On Sun, 6 Jan, Ed Weick <[EMAIL PROTECTED]> wrote:
>Keith:
>
>> Yes, indeed. Those who are atheists are being just as dogmatic as those
>> Believers who say that non-Believers are damned. But we can't trust
>> language. It contains verbal paradoxes and depend on assumptions that
>> cannot be proved. Language and logic are useful crutches and help us to
>get
>> by from day to day, but are no more than that.
>>
>
>But there is a universal human tendency to want to convert good and
>interesting thought to repressive dogma. If I were an existentialist,
>I'd say that this because, fundamentally, people cannot cope with the
>finitude and uncertainty of being.

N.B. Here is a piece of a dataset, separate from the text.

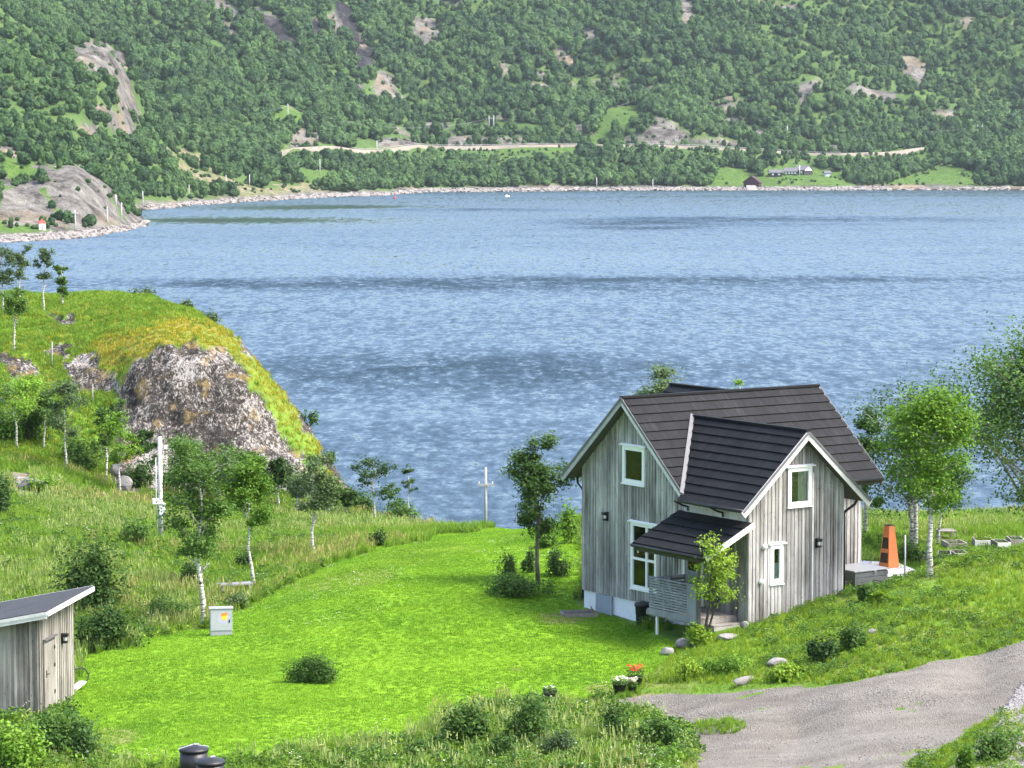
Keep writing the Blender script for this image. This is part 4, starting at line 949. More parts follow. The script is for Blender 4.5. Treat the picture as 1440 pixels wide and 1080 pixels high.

They have to make the uncertain
>certain and the transitory absolute.
I would say rather that people cannot cope with the Infinity of Being,
and they have to make the indefinable defined, and the unlimited limited.
As a popular commentator interpreted the main theme of the Tibetan
Book of the Dead, which is to be read into the ear of the recently
deceased to remind them of the availability of immediate enlightenment
despite their reluctance (to paraphrase, but fairly closely:) Upon
confronting the Light, they throw themselves back on the Wheel of
rebirth, because the sufferings inherent in repeated incarnation
are brutal and miserable, but at least they aren't _that_ _intense_!
The provocative thinking of Christ
>was converted into the unquestionable dogma of the Catholic Church, just
>as Mohamed's was to Islamic fundamentalism and Marx's to repressive state
>capitalism (aka Soviet Communism). An interesting idea pales against the
>vastness of the universe; an absolute truth does not.
Apropos of Keith's comment of the dogmatic nature of atheists, I have
found that some atheists want to extend their dogmatic views to
agnostics, to the extent that they refuse to parse "a-gnostic" as
"not-knowing", but rather insist that it must mean "can not be known",
that is, an agnostic must hold the opinion that the Whateveritis
can never be known. I sidestep this annoying response by describing
myself as "semi-gnostic", which is more accurate anyway. I regard
this category as a small constituency with a transient population,
but I'm the only one I'm aware of who explicitly claims membership.